Bir Ekosistemde Bilim Yapmak
üniversitenin bir kurum olarak fonksiyonlarından bir diğeri bilim ve disiplinlere katkı yapmaktır. Bu özellik, üniversiteye bir bilim merkezi niteliği kazandırır. Bu çerçevede bilim ve disiplinler alanında bir yandan teorik katkı yapılırken, diğer yandan ar-ge çalışmaları aracılığı ile teknolojik buluşlar ile uygulamaya yönelik yenileşmelere hizmet edilir. ülkemizde son yıllarda dışsallıkların da etkisiyle üniversitelerin bu yönünde küçük de olsa gelişmeler başladı. Ama ne yazık ki, ülkemizin ortalama üniversitesi gerçek anlamda bir bilim, teknoloji ve ar-ge merkezi olmanın uzağında kalmaya devam ediyor.
Her üniversite, bir ülke veya bölge ekonomisi içinde yer alıyor. Bu durum, üniversiteye firmalara verdiği sosyal sorumluluk görevi benzeri bir misyon yüklüyor. üniversite, kendini bulunduğu uzak ve yakın çevrenin sorunlarından ve konularından ayrık tutamaz. örneğin bir kent üniversitesi, o yerleşimin ekonomik, sosyal ve kültürel konularının içinde olmalı; o bölgedeki sorunlara çözüm geliştirmede hem katılımcı hem de ivmelendirici olabilmelidir. Bir üniversitenin bulunduğu yerleşimin sorunlarına çözüm üretebilmesi için öncelikle o sorunların farkında olması gerekir. Bu ise öncelikle akademisyenlerin yaşam ve iş dünyası ile yoğun ilişki içinde olmasını gerektirir.
Akademik Görünüm
ülkemizde akademisyen yetişme sürecine baktığımızda yaşam ve iş dünyası açısından pek ümit verici olmayan bir dünya görüyoruz. örneğin bir öğrenci, herhangi bir dalda lisans eğitimini bitirerek mühendis oluyor. Daha sonra okul yaşamına devam ederek yüksek lisans ve doktora çalışması yapıyor. Bu sürecin bir parçası olarak üniversite kadrosuna geçip akademik yaşamına başlıyor. Doktora sonrası akademik unvanlar edinerek üniversitedeki kariyerine devam ediyor. Bu süreç içinde örneğin reel ekonomi veya iş dünyası ile öğretici-eğitici kabul edilebilecek bir eklemlenme oluşmuyor.

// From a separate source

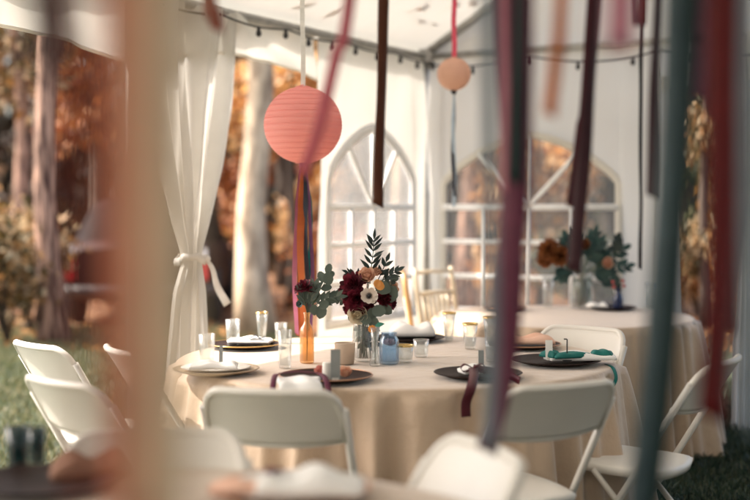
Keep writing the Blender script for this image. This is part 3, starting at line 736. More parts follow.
def put_chair(px, py, fdir, label, Y=None, group='white folding chairs'):
    """back's top edge middle at the pixel, z .828"""
    p=atz(px,py,.828) if Y is None else at(px,py,Y)
    ang=math.atan2(fdir[1],fdir[0])-PI/2
    o=chair0 if first[0] else copy_tree(chair0); first[0]=False
    off=Matrix.Rotation(ang,3,'Z')@Vector((0,-.315,0))
    o.location=(p.x-off.x,p.y-off.y,0); o.rotation_euler=(0,0,ang); tag(o,label,'chair',group); return o
put_chair(267,393,(.26,1.43),'white folding chair with its back to us before the front left place setting')
put_chair(570,387,(-.62,1.2),'white folding chair half hidden by the long plum ribbon, back to us')
put_chair(496,450,(-.93,-.36),'white folding chair back standing alone at bottom centre, beside the near table')
put_chair(156,433,(.12,-1),'white folding chair behind the near table, veiled by the wide tan ribbon')
put_chair(50,383,(.66,.70),'white folding chair on the left lawn with seat showing, in front of another')
put_chair(30,346,(.70,.66),'farthest white folding chair at the left edge, behind another chair back')
put_chair(112,351,(.88,.46),'white folding chair back just left of the tan ribbon, beside the lawn chairs')
put_chair(732,362,(-.84,.54),'white folding chair seen side on under the broad dark red ribbon')
put_chair(588,329,(-.62,-.78),'white folding chair facing us behind the teal napkin setting')

# gold chiavari chairs
M['gold']=surf('gold_wood',(.64,.54,.40),(.72,.62,.47),.35,6,metal=.1)
M['gold2']=surf('honey_wood',(.48,.27,.11),(.58,.35,.16),.4,6,stretch=(1,1,.2))
M['cushion']=surf('ivory_cushion',(.78,.75,.70),None,.8)
def chiavari():
    t=thing('banquet_chair','gold chair','chair',(0,0,0))
    def leg(x,y0,y1,h): 
        b=MB(); pts=[];rad=[]
        for i in range(13):
            v=i/12; pts.append((x,lerp(y0,y1,max(0,v-.45)/.55) if h>.6 else y0,h*v)); rad.append(.0155+.003*(i%4==2))
        b.tube(pts,rad,10); return b
    for x in (-.19,.19):
        leg(x,-.19,-.27,1.0).obj('back_post',M['gold'],t); leg(x,.19,.19,.45).obj('leg',M['gold'],t)
    b=MB()
    for z in (.97,.84,.60):
        y=lerp(-.19,-.27,max(0,z-.45)/.55); b.tube([(-.19,y,z),(0,y-.008,z+.006),(.19,y,z)],.0125,8)
    b.obj('back_rail',M['gold'],t)
    for x in (-.125,-.075,-.025,.025,.075,.125):
        b=MB(); b.tube([(x,-.255,.84),(x,-.235,.72),(x,-.215,.60)],.011,8); b.obj('spindle',M['gold'],t)
    b=MB(); b.tube([(-.19,-.19,.44),(.19,-.19,.44),(.19,.19,.44),(-.19,.19,.44)],.016,8,closed=True)
    for z in (.16,.24): b.tube([(-.19,-.19,z),(.19,-.19,z),(.19,.19,z),(-.19,.19,z)],.009,8,closed=True)
    b.obj('seat_frame',M['gold'],t)
    b=MB(); b.sphere((0,0,.465),.2,20,10,(.98,.98,.17)); b.obj('cushion',M['cushion'],t)
    return t
ch=chiavari()
def put_chi(o,px,py,fdir,Y,label):
    p=at(px,py,Y); ang=math.atan2(fdir[1],fdir[0])-PI/2; off=Matrix.Rotation(ang,3,'Z')@Vector((0,-.27,0))
    o.location=(p.x-off.x,p.y-off.y,0); o.rotation_euler=(0,0,ang); tag(o,label,'chair','gold banquet chairs by the tent corner')
put_chi(ch,433,270,(.80,-.66),7.75,'pale gold spindle backed chair facing the far table')
c2=copy_tree(ch); put_chi(c2,403,262,(1,.0),7.25,'gold chair turned edge on right of the main bouquet')
for o in c2.children:
    if o.name.startswith('back_post'): o.data=o.data.copy(); o.data.materials[0]=M['gold2']

# ------------------------------------------------------------------ tables under floor length cloths
def draped_table(label, cx, cy, R, m, seed, kf=(13,27,44)):
    rr=random.Random(seed); ph=[rr.uniform(0,6.28) for _ in range(8)]; H=.75
    nt_=420; rows=[]
    def fold(w,d):                                         # d 0 at the edge, 1 at the floor
        f=0
        for q,kq in enumerate(kf):
            s=math.sin(kq*w+ph[q]+.7*math.sin(3*w+ph[q+3])); f+=(s if s>0 else s*.55)*(.8,.75,.5)[q]
        return f*(.013+.058*d**.65)
    prof=[(0.001,H),(R*.4,H),(R*.8,H),(R*.96,H),(R*.985,H-.001),(R*.995,H-.006),(R*1.0,H-.016)]
    for (r,z) in prof: rows.append([(r*math.cos(2*PI*k/nt_),r*math.sin(2*PI*k/nt_),z+(.0008*math.sin(k*.35)*math.sin(r*30) if r<R*.97 else 0)) for k in range(nt_+1)])
    for i in range(1,29):
        d=i/28; z=(H-.016)*(1-d)+.012; row=[]
        for k in range(nt_+1):
            w=2*PI*k/nt_; r=R+.004+.055*d+fold(w,d)+.014*d*math.sin(5*w+ph[6]+d*1.5)
            row.append((r*math.cos(w),r*math.sin(w),z+.010*math.sin(7*w+ph[7])*d*d*.6+ (.006*d)))
        rows.append(row)
    t=thing('banquet_table',label,'table',(cx,cy,0),0,'round tables under long cloths')
    b=MB(); b.grid(rows); b.obj('tablecloth',m,t)
    return t
TC=Vector(((395-375)/F*5.18,5.18,0))
draped_table('round main table under a long champagne cloth, laid around the bouquet',TC.x,TC.y,.914,M['cloth'],11)
draped_table('far round table under a peach cloth beneath the right arched window',1.09,7.15,.745,M['cloth_far'],12)
draped_table('near round table cut off by the bottom left edge of the picture',-.52,2.12,.914,M['cloth'],13)
TZ=.752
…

Bir başka deyişle bu süreci anlattığım biçimde yaşayan akademisyen, iş dünyasının dışında bir yaşam sürerek bu dünyanın konularını, sorunlarını ve çözümlerini öğrencilere aktarıyor. Akademik dünyamızın yaşam ve iş alanları ile ilişkisi, pek çok durumda yaz stajları vb. ile lisans sonrası dönemdeki kısa erimli iletişimin dışına çıkamıyor. Böyle olunca da ekonominin ve iş dünyasının uzağında insanlar yetiştirmeye devam ediyoruz.
Yukarıda basitçe çizmeye çalıştığım manzara sadece bizim ülkemize özgü değil. Pek çok toplumda üniversite kurumu bu tür uzak kalma ve dışında olma sorunları yaşamış, yaşıyor. Gelişmiş ülkelerde ise üniversitenin ekonominin ve sanayinin dışında kalması sorununu aşmak için sayısız çalışma yapılmış. Bu sürecin sonunda üniversiteyi bilim ile iş ve yaşam dünyasının odağına yerleştirebilen ülkeler var. Bilimsel ve teknolojik yönden ileri ekonomilerde “akıllı üniversite” kavramı üzerinde çalışılan alanlardan biri olma yolunda…

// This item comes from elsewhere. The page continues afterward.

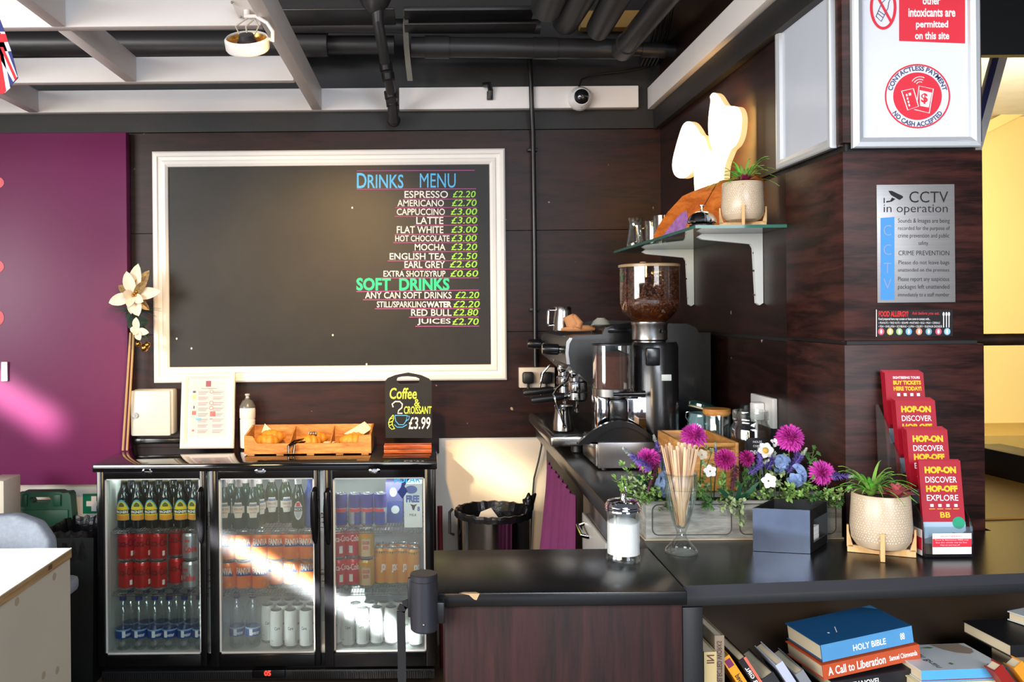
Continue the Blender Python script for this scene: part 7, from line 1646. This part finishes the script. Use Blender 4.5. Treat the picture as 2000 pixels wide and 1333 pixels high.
# row of leaning books at the left
sp = lambda x, y: x
TAU = cov('taupe cover', (150, 134, 116))
book(bookmat(V((.580, 1.845, ZS_)), R(3), lean=0), .222, .125, .020, TAU, 'taupe book standing upright at the left end of the shelf', [('SELECTED WORKS', (.55, .2, .95, .75), mat('brown print', (90, 60, 46), .6))])
book(bookmat(V((.552, 1.825, ZS_)), R(3), lean=0), .196, .10, .026, cov('gold cream cover', (200, 180, 130)), 'gold cream book standing in front of the divider', [('IN', (.88, .2, .97, .8), mat('brown print', (90, 60, 46), .6))])
book(bookmat(V((.552, 1.95, ZS_)), R(3), lean=0), .225, .10, .018, cov('pale grey white cover', (190, 190, 186)), 'pale grey book standing behind the gold cream one', None)
def leaning(i, px, py, T, W_, m, label, spine, ln=-33, ex=(), dY=0):
    # top left corner of the spine seen at px, py
    D_ = 1.86+dY; tp = P(px, py, D_); ang = R(ln); L = (tp.z-ZS_)/math.cos(ang); c = V((tp.x-math.sin(ang)*L, D_, ZS_)); 
    book(bookmat(c, R(2), lean=ang), L, W_, T, m, label, spine, extras=ex)
leaning(0, 1408, 1288, .019, .11, cov('yellow cover', (232, 158, 30)), 'yellow book leaning left against the taupe book', [('Beloved', (.60, .2, .78, .8), INKK)], -33, [('logo_patch', mat('purple patch', (120, 40, 90), .5), [[(.88, .15), (.97, .15), (.97, .85), (.88, .85)]], 's')])
leaning(1, 1441, 1291, .018, .12, cov('black matt cover', (28, 26, 28)), 'black book with coral stripe leaning behind the yellow one', [('VINEGAR GIRL', (.45, .15, .9, .6), INKW)], -33, [('coral_stripe', mat('coral', (220, 110, 90), .5), [[(.0, .68), (1, .68), (1, 1), (0, 1)]], 's')])
leaning(2, 1486, 1328, .03, .13, cov('charcoal cover', (44, 44, 48)), 'charcoal book with cream pages leaning third in the row', [('Neon', (.7, .2, .9, .7), INKW)], -33)
leaning(3, 1513, 1300, .018, .11, cov('pale lilac cover', (186, 192, 214)), 'pale lilac book leaning fourth in the row', None, -33)
leaning(4, 1552, 1318, .02, .12, cov('silver grey cover', (130, 134, 142)), 'silver grey book leaning last in the row beside the stack', None, -33)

Gelişmiş ülkelerde bulunan çözümlerden birisi “girişimci üniversite” kavramı olarak isimlendiriliyor. Bu başlık altında üniversitenin bölgesel kalkınmanın temel dinamiği olması yönünde çalışmalar yapılıyor. Bu anlayıştaki üniversiteler de giderek artan düzeyde girişimci ilkeleri benimsemeleri ile uygulamalı çalışmalar yapıyorlar. Kuşkusuz, girişimci üniversite kavramı, doğal olarak bu kurumların piyasanın reel aktörlerinin yaptığı işleri birebir devralması anlamına da gelmiyor.